Tijdens de Tweede Wereldoorlog waren leden van de kerk gedwongen in tegengestelde kampen te vechten. Het Eerste Presidium bevestigde dat ‘de staat verantwoordelijk is voor het bestuur van zijn burgers of onderdanen, voor hun politieke welzijn, en voor het uitvoeren van het politieke beleid, zowel het binnenlandse als het buitenlandse. (…) Maar de kerk zelf draagt geen verantwoordelijkheid voor dat beleid, [afgezien] van het feit dat zij haar leden aanspoort hun land (…) volkomen trouw te zijn.’27

Vrede is mogelijk

Vanwege de lange geschiedenis van vijandigheden op aarde menen velen dat we niet op vrede hoeven te hopen. Daar ben ik het niet mee eens. Vrede is mogelijk. Wij kunnen onze medemensen over de hele wereld lief leren hebben. Of het nu joden, islamieten of medechristenen zijn, hindoes, boeddhisten of anderen, we kunnen samenleven in wederzijdse eerbied en respect — zonder onze godsdienstige overtuiging op te geven. Wij hebben meer overeenkomsten dan verschillen. Vrede is uiterst belangrijk en vereist onze inzet. De oudtestamentische profeten hoopten erop, en dat zouden wij ook moeten doen. De psalmist heeft gezegd: ‘God is ons een toevlucht en sterkte, ten zeerste bevonden een hulp in benauwdheden.’28 ‘[Hij doet] oorlogen ophouden tot het einde der aarde.’29

Vader Abraham werd, heel uniek, een ‘vriend’30 van God genoemd. Vrede was een van de hoogste prioriteiten van Abraham.
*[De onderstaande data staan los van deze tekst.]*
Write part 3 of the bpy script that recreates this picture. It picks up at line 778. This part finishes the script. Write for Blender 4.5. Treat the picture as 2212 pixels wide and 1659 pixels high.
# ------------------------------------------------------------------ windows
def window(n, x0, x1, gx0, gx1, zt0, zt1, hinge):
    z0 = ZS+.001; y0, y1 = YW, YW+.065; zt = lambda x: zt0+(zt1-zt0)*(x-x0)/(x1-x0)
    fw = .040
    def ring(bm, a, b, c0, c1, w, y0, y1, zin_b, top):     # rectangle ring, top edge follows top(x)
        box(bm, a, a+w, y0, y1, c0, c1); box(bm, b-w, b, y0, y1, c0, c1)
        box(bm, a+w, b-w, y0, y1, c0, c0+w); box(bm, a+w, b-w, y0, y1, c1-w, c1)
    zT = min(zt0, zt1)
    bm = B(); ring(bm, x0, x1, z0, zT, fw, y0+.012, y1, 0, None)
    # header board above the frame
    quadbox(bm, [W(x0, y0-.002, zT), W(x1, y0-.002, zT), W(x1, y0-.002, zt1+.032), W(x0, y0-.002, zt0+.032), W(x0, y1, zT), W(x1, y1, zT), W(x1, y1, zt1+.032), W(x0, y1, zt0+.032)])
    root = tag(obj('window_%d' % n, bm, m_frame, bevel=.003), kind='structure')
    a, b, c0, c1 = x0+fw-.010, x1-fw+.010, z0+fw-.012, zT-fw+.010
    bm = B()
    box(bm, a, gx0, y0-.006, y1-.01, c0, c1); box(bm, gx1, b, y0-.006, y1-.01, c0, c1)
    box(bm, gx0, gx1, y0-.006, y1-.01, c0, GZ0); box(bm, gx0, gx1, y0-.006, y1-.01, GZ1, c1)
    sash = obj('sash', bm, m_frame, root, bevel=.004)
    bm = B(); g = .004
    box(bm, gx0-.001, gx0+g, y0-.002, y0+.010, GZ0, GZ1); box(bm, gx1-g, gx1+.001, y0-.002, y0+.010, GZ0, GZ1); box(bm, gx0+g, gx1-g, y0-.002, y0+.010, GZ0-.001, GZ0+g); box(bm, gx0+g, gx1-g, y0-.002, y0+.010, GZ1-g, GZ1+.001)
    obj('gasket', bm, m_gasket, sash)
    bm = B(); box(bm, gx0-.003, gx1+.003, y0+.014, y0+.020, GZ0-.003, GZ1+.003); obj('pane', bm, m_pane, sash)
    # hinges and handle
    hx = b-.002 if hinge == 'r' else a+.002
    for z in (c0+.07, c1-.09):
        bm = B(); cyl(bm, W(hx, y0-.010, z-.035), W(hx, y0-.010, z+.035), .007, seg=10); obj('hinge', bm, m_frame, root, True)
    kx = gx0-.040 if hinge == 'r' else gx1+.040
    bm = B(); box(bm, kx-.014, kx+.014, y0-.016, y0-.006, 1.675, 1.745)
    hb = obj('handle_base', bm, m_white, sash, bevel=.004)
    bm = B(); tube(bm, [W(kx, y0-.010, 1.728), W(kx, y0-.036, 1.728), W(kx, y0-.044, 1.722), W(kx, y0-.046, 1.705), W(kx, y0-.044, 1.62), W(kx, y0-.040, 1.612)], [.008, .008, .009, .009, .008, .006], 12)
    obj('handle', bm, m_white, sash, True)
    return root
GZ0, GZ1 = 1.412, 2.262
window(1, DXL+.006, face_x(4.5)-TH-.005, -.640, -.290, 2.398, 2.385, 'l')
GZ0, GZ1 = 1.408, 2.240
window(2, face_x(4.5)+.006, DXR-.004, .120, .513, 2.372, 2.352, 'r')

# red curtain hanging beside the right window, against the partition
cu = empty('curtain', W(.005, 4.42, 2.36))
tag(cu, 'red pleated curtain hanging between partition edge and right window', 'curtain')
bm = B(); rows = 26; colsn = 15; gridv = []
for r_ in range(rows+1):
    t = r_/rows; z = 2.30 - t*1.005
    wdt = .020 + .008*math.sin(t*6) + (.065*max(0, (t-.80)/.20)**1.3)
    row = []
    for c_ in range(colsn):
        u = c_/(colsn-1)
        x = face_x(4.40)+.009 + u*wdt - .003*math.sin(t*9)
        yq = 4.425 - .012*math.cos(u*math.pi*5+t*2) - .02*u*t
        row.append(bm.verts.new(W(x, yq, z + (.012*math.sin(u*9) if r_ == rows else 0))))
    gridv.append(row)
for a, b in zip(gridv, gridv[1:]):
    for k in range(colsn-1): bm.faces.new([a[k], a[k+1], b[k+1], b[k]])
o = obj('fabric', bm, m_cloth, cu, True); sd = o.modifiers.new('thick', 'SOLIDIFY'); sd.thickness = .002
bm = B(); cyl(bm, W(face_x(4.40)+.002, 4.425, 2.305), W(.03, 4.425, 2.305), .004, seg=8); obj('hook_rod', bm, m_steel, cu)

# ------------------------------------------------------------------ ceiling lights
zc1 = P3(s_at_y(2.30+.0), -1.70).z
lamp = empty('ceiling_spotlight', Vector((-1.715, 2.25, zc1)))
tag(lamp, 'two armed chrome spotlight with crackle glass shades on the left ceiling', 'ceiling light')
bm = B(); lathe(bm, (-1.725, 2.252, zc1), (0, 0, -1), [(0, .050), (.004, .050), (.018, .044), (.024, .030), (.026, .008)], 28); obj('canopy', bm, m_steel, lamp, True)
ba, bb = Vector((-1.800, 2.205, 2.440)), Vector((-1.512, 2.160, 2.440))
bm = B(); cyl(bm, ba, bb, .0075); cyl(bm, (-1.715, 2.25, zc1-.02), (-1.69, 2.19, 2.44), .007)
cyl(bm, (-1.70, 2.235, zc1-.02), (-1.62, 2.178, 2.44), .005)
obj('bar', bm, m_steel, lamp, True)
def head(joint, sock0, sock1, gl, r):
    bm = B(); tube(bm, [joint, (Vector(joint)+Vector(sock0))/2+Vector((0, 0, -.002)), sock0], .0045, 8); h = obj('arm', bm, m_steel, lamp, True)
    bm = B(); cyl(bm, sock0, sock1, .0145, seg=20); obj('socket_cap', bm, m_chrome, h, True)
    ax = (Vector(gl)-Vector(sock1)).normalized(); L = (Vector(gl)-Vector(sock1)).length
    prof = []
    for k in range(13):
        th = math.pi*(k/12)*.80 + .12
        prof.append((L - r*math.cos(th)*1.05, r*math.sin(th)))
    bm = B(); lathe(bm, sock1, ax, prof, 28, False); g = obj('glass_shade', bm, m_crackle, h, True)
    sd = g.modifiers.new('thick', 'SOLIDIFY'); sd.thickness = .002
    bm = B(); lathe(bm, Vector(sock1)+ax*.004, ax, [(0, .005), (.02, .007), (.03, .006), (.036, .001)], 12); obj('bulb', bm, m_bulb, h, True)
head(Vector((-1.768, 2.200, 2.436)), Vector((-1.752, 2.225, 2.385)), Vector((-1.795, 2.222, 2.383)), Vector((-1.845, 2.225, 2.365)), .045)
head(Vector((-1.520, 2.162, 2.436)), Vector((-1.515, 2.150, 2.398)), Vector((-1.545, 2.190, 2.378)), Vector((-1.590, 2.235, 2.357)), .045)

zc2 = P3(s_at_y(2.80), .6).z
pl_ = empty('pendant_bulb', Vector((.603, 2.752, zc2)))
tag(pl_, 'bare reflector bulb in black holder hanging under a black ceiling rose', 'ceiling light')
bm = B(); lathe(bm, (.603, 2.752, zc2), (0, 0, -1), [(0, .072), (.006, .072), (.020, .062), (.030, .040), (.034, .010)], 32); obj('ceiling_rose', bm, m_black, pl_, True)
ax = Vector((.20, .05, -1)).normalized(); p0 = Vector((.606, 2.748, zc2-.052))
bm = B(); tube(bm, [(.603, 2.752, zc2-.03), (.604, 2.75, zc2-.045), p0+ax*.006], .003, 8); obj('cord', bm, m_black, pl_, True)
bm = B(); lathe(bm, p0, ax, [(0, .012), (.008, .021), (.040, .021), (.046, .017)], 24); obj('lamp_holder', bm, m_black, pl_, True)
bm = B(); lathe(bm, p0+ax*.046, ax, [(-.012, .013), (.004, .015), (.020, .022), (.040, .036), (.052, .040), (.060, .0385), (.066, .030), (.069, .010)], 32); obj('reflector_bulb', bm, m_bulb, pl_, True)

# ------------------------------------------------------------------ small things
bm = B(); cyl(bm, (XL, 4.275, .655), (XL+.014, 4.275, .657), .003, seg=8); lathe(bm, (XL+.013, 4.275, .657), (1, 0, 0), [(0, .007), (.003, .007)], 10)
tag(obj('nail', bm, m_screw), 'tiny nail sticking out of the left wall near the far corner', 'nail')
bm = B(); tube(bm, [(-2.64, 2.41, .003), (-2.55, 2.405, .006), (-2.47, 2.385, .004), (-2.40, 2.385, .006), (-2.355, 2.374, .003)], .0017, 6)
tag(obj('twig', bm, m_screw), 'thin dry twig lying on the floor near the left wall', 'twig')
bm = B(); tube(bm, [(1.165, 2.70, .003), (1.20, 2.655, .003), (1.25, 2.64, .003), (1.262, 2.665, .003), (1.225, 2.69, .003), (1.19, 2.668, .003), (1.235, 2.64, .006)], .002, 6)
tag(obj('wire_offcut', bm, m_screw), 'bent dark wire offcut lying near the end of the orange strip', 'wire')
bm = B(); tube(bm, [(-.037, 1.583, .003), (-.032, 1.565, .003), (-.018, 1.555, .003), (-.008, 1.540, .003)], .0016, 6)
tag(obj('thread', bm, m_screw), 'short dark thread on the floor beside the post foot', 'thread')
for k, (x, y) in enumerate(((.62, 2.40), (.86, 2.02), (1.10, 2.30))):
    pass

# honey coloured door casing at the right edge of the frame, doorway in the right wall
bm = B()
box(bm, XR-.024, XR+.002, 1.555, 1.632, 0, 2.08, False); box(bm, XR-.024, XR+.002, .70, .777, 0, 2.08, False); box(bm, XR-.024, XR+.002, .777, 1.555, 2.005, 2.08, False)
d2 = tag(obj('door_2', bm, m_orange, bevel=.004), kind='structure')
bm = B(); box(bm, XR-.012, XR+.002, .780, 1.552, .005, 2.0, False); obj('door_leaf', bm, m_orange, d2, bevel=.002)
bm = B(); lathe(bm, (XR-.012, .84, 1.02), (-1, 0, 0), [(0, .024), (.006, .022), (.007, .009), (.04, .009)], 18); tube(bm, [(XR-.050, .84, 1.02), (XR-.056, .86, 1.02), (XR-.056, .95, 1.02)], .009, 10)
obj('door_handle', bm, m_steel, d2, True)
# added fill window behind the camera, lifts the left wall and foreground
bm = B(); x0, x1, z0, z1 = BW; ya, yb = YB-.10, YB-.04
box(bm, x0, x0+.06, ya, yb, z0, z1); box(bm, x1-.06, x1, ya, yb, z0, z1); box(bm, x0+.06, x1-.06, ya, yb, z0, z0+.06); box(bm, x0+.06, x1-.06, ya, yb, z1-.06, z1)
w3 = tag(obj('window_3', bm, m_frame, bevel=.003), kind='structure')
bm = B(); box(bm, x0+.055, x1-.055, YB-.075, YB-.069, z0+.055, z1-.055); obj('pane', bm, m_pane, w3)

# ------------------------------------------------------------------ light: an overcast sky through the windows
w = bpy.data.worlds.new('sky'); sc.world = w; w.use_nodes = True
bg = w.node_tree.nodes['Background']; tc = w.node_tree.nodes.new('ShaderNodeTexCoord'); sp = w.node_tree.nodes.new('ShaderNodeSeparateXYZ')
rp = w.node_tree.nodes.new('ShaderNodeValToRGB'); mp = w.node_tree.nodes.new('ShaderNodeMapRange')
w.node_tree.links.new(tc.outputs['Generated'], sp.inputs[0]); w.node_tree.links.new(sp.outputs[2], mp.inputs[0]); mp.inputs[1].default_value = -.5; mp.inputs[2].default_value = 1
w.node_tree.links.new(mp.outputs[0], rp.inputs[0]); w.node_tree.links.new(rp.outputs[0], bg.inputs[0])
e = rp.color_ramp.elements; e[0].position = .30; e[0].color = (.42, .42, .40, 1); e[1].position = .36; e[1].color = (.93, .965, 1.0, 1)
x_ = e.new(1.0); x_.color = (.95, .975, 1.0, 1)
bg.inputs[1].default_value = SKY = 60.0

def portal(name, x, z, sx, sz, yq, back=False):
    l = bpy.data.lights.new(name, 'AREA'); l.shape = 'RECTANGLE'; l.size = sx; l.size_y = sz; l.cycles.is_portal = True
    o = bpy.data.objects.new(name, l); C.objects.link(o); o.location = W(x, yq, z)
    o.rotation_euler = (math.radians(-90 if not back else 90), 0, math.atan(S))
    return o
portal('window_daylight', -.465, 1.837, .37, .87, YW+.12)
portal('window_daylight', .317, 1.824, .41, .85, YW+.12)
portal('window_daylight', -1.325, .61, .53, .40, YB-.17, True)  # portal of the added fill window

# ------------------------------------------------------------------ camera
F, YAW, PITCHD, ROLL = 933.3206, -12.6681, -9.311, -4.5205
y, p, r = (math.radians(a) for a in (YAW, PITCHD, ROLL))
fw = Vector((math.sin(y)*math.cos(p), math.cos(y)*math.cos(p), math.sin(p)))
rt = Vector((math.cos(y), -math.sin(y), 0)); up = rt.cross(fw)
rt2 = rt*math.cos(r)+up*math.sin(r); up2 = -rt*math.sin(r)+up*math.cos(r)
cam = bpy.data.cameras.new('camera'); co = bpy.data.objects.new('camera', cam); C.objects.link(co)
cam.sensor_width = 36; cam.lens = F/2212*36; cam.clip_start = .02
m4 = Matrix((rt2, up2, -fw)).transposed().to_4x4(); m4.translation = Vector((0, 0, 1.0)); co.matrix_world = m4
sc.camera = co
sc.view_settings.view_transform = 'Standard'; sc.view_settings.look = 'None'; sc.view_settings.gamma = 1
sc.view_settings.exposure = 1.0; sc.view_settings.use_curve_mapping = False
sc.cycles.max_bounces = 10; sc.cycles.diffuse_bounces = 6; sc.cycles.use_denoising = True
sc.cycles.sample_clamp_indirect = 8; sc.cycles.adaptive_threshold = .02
Hij streefde ernaar een ‘vredevorst’31 te zijn. Zijn invloed zou ons huidige streven naar vrede ten zeerste kunnen versterken. Zijn zoons, Ismaël en Isaak, waren weliswaar uit verschillende moeders geboren, maar overwonnen hun geschillen toen zij een gemeenschappelijk doel hadden. Na de dood van hun vader werkten zij samen om het stoffelijk overschot van hun verhoogde vader te begraven.32 Het is aan hun nakomelingen om dat voorbeeld na te volgen.

Abrahams nageslacht heeft een potentieel dat door God is verordineerd. De Heer heeft gezegd dat Ismaël een groot volk33 zou worden en dat het zaad van Abraham, Isaak en Jakob alle volken op aarde tot zegen zou zijn.34

Dat betekent dat nakomelingen van Abraham — die grote beloften van oneindige invloed hebben ontvangen — zich in een sleutelpositie bevinden om vredestichters te worden. Gekozen door de Almachtige kunnen zij zich met hun enorme potentieel concentreren op vrede.
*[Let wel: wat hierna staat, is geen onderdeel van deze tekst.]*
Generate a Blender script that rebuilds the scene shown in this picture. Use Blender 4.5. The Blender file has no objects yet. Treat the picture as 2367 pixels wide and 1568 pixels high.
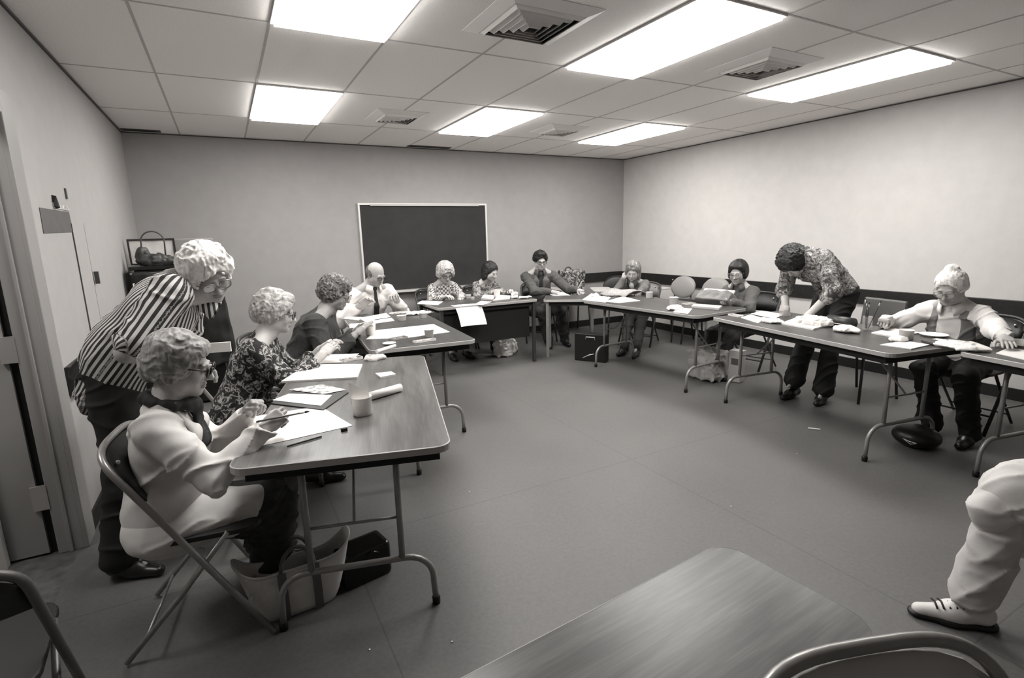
EXPO = 1.44
CEILV = .94
LSTR = 8.0
EXTRA_LIGHTS = []
import bpy, math, random
import numpy as np
from mathutils import Vector, Matrix
random.seed(7)
COL = bpy.context.scene.collection
PI = math.pi
V = lambda *a: np.array(a, float)

def nrm(v):
    v = np.asarray(v, float); n = np.linalg.norm(v)
    return v / n if n > 1e-9 else v

# ------------------------------------------------------------------ materials
MATS = {}
def _new(name):
    m = bpy.data.materials.new(name); m.use_nodes = True
    nt = m.node_tree; b = nt.nodes['Principled BSDF']
    MATS[name] = m
    return m, nt, b
def tint(v): return (v, v * .962, v * .938, 1)
def mat(name, v, rough=.6, metal=0., noise=0., nscale=40., bump=0., bscale=60., stretch=None, tone=False, spec=.5, trans=0., coat=0.):
    """plain procedural material: a grey with optional mottling, bump and a per-vertex tone"""
    if name in MATS: return MATS[name]
    m, nt, b = _new(name); N, L = nt.nodes, nt.links
    b.inputs['Roughness'].default_value = rough; b.inputs['Metallic'].default_value = metal
    b.inputs['Specular IOR Level'].default_value = spec
    if trans: b.inputs['Transmission Weight'].default_value = trans
    if coat: b.inputs['Coat Weight'].default_value = coat
    b.inputs['Base Color'].default_value = tint(v)
    tc = N.new('ShaderNodeTexCoord'); mp = N.new('ShaderNodeMapping')
    L.new(tc.outputs['Object'], mp.inputs['Vector'])
    if stretch: mp.inputs['Scale'].default_value = stretch
    col = None
    if noise:
        n = N.new('ShaderNodeTexNoise'); n.inputs['Scale'].default_value = nscale; n.inputs['Detail'].default_value = 4
        L.new(mp.outputs[0], n.inputs['Vector'])
        r = N.new('ShaderNodeMapRange'); r.inputs['From Min'].default_value = .3; r.inputs['From Max'].default_value = .7
        r.inputs['To Min'].default_value = 1 - noise; r.inputs['To Max'].default_value = 1 + noise
        L.new(n.outputs['Fac'], r.inputs['Value']); col = r.outputs[0]
    if tone:
        a = N.new('ShaderNodeAttribute'); a.attribute_name = 'tone'
        if col is None: col = a.outputs['Fac']
        else:
            mm = N.new('ShaderNodeMath'); mm.operation = 'MULTIPLY'
            L.new(col, mm.inputs[0]); L.new(a.outputs['Fac'], mm.inputs[1]); col = mm.outputs[0]
    if col is not None:
        mx = N.new('ShaderNodeVectorMath'); mx.operation = 'SCALE'; mx.inputs[0].default_value = tint(v)[:3]
        L.new(col, mx.inputs['Scale']); L.new(mx.outputs[0], b.inputs['Base Color'])
    if bump:
        n2 = N.new('ShaderNodeTexNoise'); n2.inputs['Scale'].default_value = bscale; n2.inputs['Detail'].default_value = 5
        L.new(mp.outputs[0], n2.inputs['Vector'])
        bp = N.new('ShaderNodeBump'); bp.inputs['Strength'].default_value = bump; bp.inputs['Distance'].default_value = .004
        L.new(n2.outputs['Fac'], bp.inputs['Height']); L.new(bp.outputs[0], b.inputs['Normal'])
    return m

def ramp_mat(name, kind, stops, scale=30., rough=.8, coord='Object', stretch=(1, 1, 1), detail=3., distort=0., bump=.2, const=True):
    """patterned cloth / wood: noise, voronoi or wave texture through a colour ramp"""
    if name in MATS: return MATS[name]
    m, nt, b = _new(name); N, L = nt.nodes, nt.links
    b.inputs['Roughness'].default_value = rough
    if coord == 'Object':
        tc = N.new('ShaderNodeTexCoord'); src = tc.outputs['Object']
    else:
        tc = N.new('ShaderNodeAttribute'); tc.attribute_name = 'ctex'; src = tc.outputs['Vector']
    mp = N.new('ShaderNodeMapping'); mp.inputs['Scale'].default_value = stretch
    L.new(src, mp.inputs['Vector'])
    if kind == 'noise':
        t = N.new('ShaderNodeTexNoise'); t.inputs['Scale'].default_value = scale; t.inputs['Detail'].default_value = detail
        t.inputs['Distortion'].default_value = distort; out = t.outputs['Fac']
    elif kind == 'voronoi':
        t = N.new('ShaderNodeTexVoronoi'); t.inputs['Scale'].default_value = scale; out = t.outputs['Distance']
    elif kind == 'check':
        t = N.new('ShaderNodeTexChecker'); t.inputs['Scale'].default_value = scale; out = t.outputs['Fac']
    else:
        t = N.new('ShaderNodeTexWave'); t.inputs['Scale'].default_value = scale; t.inputs['Distortion'].default_value = distort
        t.inputs['Detail'].default_value = detail; t.inputs['Detail Scale'].default_value = 1.2; out = t.outputs['Fac']
    L.new(mp.outputs[0], t.inputs['Vector'])
    r = N.new('ShaderNodeValToRGB'); r.color_ramp.interpolation = 'CONSTANT' if const else 'LINEAR'
    e = r.color_ramp.elements
    for i, (p, v) in enumerate(stops):
        x = e[i] if i < 2 else e.new(p)
        x.position = p; x.color = tint(v)
    L.new(out, r.inputs[0]); L.new(r.outputs[0], b.inputs['Base Color'])
    if bump:
        n2 = N.new('ShaderNodeTexNoise'); n2.inputs['Scale'].default_value = 45
        L.new(tc.outputs['Object'] if coord == 'Object' else src, n2.inputs['Vector'])
        bp = N.new('ShaderNodeBump'); bp.inputs['Strength'].default_value = bump; bp.inputs['Distance'].default_value = .004
        L.new(n2.outputs['Fac'], bp.inputs['Height']); L.new(bp.outputs[0], b.inputs['Normal'])
    return m

def emit_mat(name, s):
    m = bpy.data.materials.new(name); m.use_nodes = True; nt = m.node_tree; nt.nodes.clear()
    o = nt.nodes.new('ShaderNodeOutputMaterial'); e = nt.nodes.new('ShaderNodeEmission')
    e.inputs['Color'].default_value = (1, .985, .95, 1); e.inputs['Strength'].default_value = s
    nt.links.new(e.outputs[0], o.inputs[0]); MATS[name] = m
    return m

# ------------------------------------------------------------------ mesh building
def rotz(a): c, s = math.cos(a), math.sin(a); return np.array([[c, -s, 0], [s, c, 0], [0, 0, 1.]])
def rotx(a): c, s = math.cos(a), math.sin(a); return np.array([[1, 0, 0], [0, c, -s], [0, s, c.real]])
def roty(a): c, s = math.cos(a), math.sin(a); return np.array([[c, 0, s], [0, 1, 0], [-s, 0, c]])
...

Het zal veel geduld en onderhandelen vergen om de huidige politieke problemen op te lossen. Dat proces zou veel vlotter verlopen als het onder gebed werd gedaan.
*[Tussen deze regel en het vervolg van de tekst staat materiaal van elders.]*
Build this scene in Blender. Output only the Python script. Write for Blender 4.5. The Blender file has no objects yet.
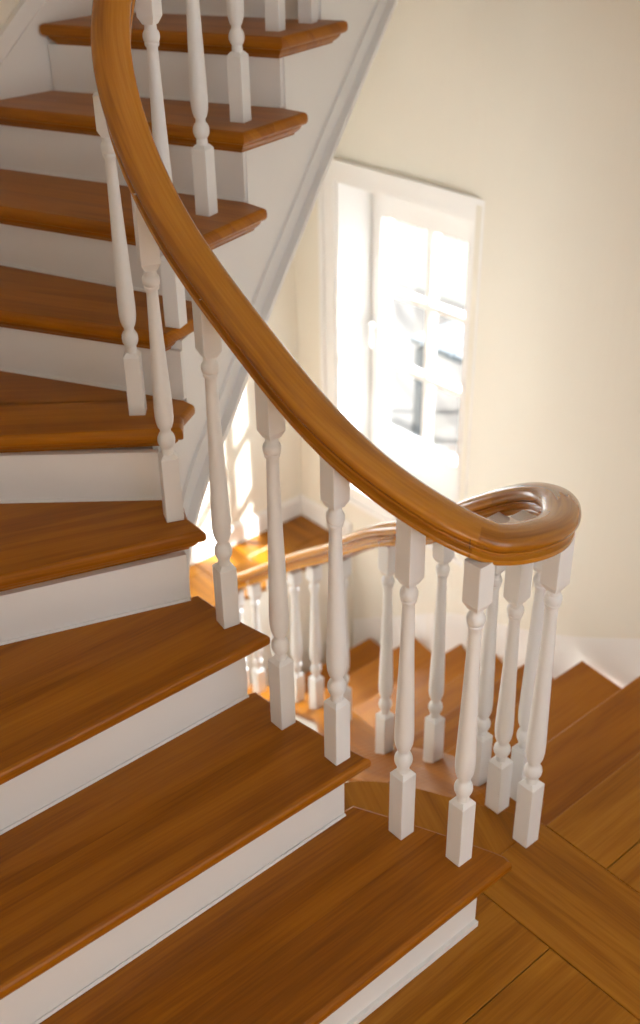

Jesaja heeft geprofeteerd dat er hoop voor onze tijd is. Over de vergadering van Israël en de herstelling van de kerk via de profeet Joseph Smith heeft Jesaja geschreven: ‘Het zal te dien dage geschieden, dat de Here wederom zijn hand opheffen zal om los te kopen de rest van zijn volk (…).

‘En Hij zal een banier opheffen voor de volken, en de verdrevenen van Israël verzamelen en de verstrooide dochters van Juda vergaderen van de vier einden der aarde.’35

Die profetieën van hoop zouden uit kunnen komen als leiders en burgers van landen de leringen van Jezus Christus zouden toepassen. Dan zouden we een tijdperk van ongeëvenaarde vrede en vooruitgang krijgen. De barbaarsheden uit het verleden zouden begraven zijn. Oorlog en oorlogsgruwelen zouden tot het grijze verleden behoren. De doelen van de landen zouden elkaar onderling steunen. Vredestichters zouden het voortouw kunnen nemen in de kunst van de arbitrage, hulp kunnen verlenen aan de behoeftigen en hoop kunnen geven aan de angstigen. Toekomstige generaties zouden dergelijke patriotten loven en onze eeuwige God zou oordelen van heerlijkheid over hen uitspreken.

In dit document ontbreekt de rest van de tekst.